7 of 87 comments (clear)

  1. Re:Why they play, m vs. f by pxuongl · · Score: 2, Insightful

    my guess:

    1000 women play WoW

    29% of this measn 290 of them have dated

    3625 men play WoW

    290 men to date the 290 men = 8%



    it's probably the huge sausage party atmosphere that keeps this statistic so seemingly off balance.

  2. Re:Why they play, m vs. f by prescot6 · · Score: 2, Insightful

    Ermm... I think it's more that the overwhelming population of online gamers are probably male. There just aren't enough girls to go around.

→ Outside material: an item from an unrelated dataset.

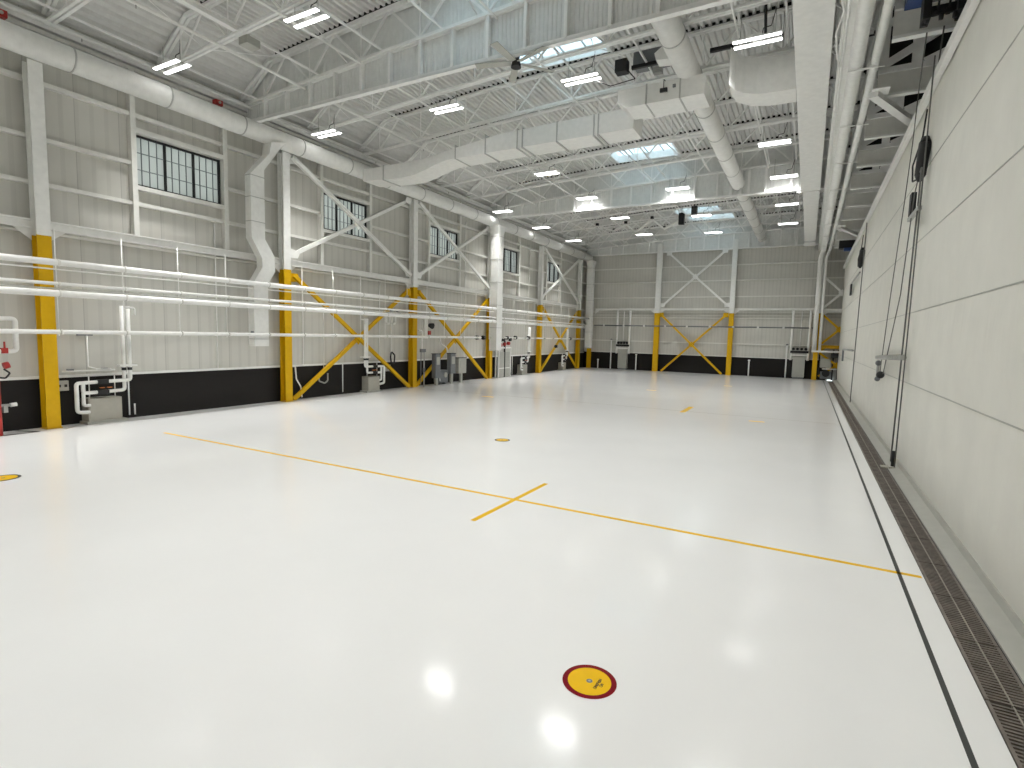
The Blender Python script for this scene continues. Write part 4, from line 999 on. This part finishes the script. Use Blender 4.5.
# red tags on the roof edge
for i, (x, y, z) in enumerate([(-17.15, 5.85, 9.85), (-17.15, 11.2, 9.82), (-17.15, 19.5, 9.8)]):
    t = thing('red_alarm_box', 'small red alarm box above the long round duct, %s from the camera' % ORD[i], 'alarm box', (x, y, z), 'red boxes above the round duct')
    MB().box(x-.1, x+.1, y-.12, y+.12, z, z+.16).build('case', 'red', t, bevel=.01)
    MB().tube((x+.1, y, z+.08), (x+.13, y, z+.08), .04, 10).build('lens', 'lgrey', t)
t = thing('eave_beam', 'pale eave beam running above the round duct on the left wall', 'beam', (-17.2, 18, 9.98))
MB().box(XW, XW+.16, YF+.1, 44.4, 10.05, 10.3).build('beam', 'ceil', t)
t = thing('roof_beam', 'white lengthwise roof beam ending at the pale junction box, upper left', 'beam', (-13.62, 1, 10.4))
MB().ibeam((-13.62, YF+.1, 10.5), (-13.62, 9.7, 10.5), .16, .16).build('beam', 'ceil', t)
t = thing('junction_box', 'pale junction box on the roof line at the upper left', 'junction box', (-13.55, 9.7, 10.3))
MB().box(-13.75, -13.4, 9.6, 10.0, 10.18, 10.38).build('case', 'lgrey', t, bevel=.01); MB().tube((-13.6, 9.8, 10.38), (-13.6, 9.8, 10.5), .03, 8).build('fitting', 'galv', t)

# ------------------------------------------------------------------ daylight outside
w = bpy.data.worlds.new('World'); S.world = w; w.use_nodes = True
n = w.node_tree.nodes; l = w.node_tree.links; bg = n['Background']
sk = n.new('ShaderNodeTexSky'); sk.sky_type = 'HOSEK_WILKIE'; sk.turbidity = 6; sk.sun_direction = Vector((-.3, -.5, .8)).normalized()
mx = n.new('ShaderNodeMix'); mx.data_type = 'RGBA'; mx.inputs[0].default_value = .8; mx.inputs[7].default_value = (.88, .97, 1.0, 1)
l.new(sk.outputs[0], mx.inputs[6]); l.new(mx.outputs[2], bg.inputs['Color'])
bg.inputs['Strength'].default_value = 3.4

vs = S.view_settings; vs.view_transform = 'Standard'; vs.look = 'None'; vs.gamma = 1; vs.use_curve_mapping = False; vs.exposure = .29
cy = S.cycles
cy.max_bounces = 8; cy.diffuse_bounces = 6; cy.glossy_bounces = 3; cy.sample_clamp_indirect = 6; cy.use_denoising = True
cy.caustics_reflective = False; cy.caustics_refractive = False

  3. Re:Why they play, m vs. f by Hannah+E.+Davis · · Score: 2, Insightful

    Women can find dates online way more easily than men mainly because we're a lot less common. We're also the ones answering requests for dates rather than asking, and some of us have a hard time finding a nice way to say no. If guys were rare and had to deal with countless girls begging for dates, we'd probably see the statistic swing the opposite way.

    Incidentally, I haven't dated anyone that I met on World of Warcraft, but I have gone out with a few guys that I met via MUDs. Nothing ever came of it, though -- I prefer to meet men in real life, but I'll give online guys a chance from time to time.

  4. Re:Mockery is funny? by Anonymous Coward · · Score: 1, Insightful

    If more and more of their life experiences are drawn from a fantasy world, what set of morals and ethics will they be learning from?

    As opposed to? I can experience more "life" from my house than most people experience sitting wasted in a bar all evening. Working with friends and teammates to take down a giant boss is more of an accomplishment to me than hiring a tour guide to take me to the top of Mt Everest.

  5. Re:And *that* is why... by Ptraci · · Score: 3, Insightful

    The higher percentage of women is due to their lower total numbers, and is not attributable to either sex lying about it.

  6. It's All in the Numbers by Nom+du+Keyboard · · Score: 2, Insightful
    29% of women players and 8% of men said they had gone on to date someone they met in a game.

    This means either...

    Only 8% of the men are smart enough to know how to score a date through WoW so far, and are doing it multiple times...

    ...or...

    21% of the women are dating each other!

    --
    "It's the height of ridiculousness to say for those 9 lines you get hundreds of millions."
  7. But Yee's respondents self-select by Baldrake · · Score: 2, Insightful

    While his work is very interesting, it's important to understand something about Nick Yee's methodology. He bases his results on surveys. He advertises the surveys via his site and others and by email, and whoever wishes to can drop by to complete them. This means that the surveys are likely not representative of the population as a whole, but are biased to the hard-core types who participate in the "meta-game" of forum trolling. In this particular case, it seems possible that people who are interested in social issues in games were more likely to complete the survey, possibly exaggerating the results. Personally, I find his numbers on this to be implausibly high. How many people do you know who have dated a friend from an on-line game? What are the odds that that person you're playing with is reasonably nearby, of compatible age, and actually the gender they claim to be? How on earth, then, do we get to nearly 1/3 of female players participating in real-life dates with people they've met in-game?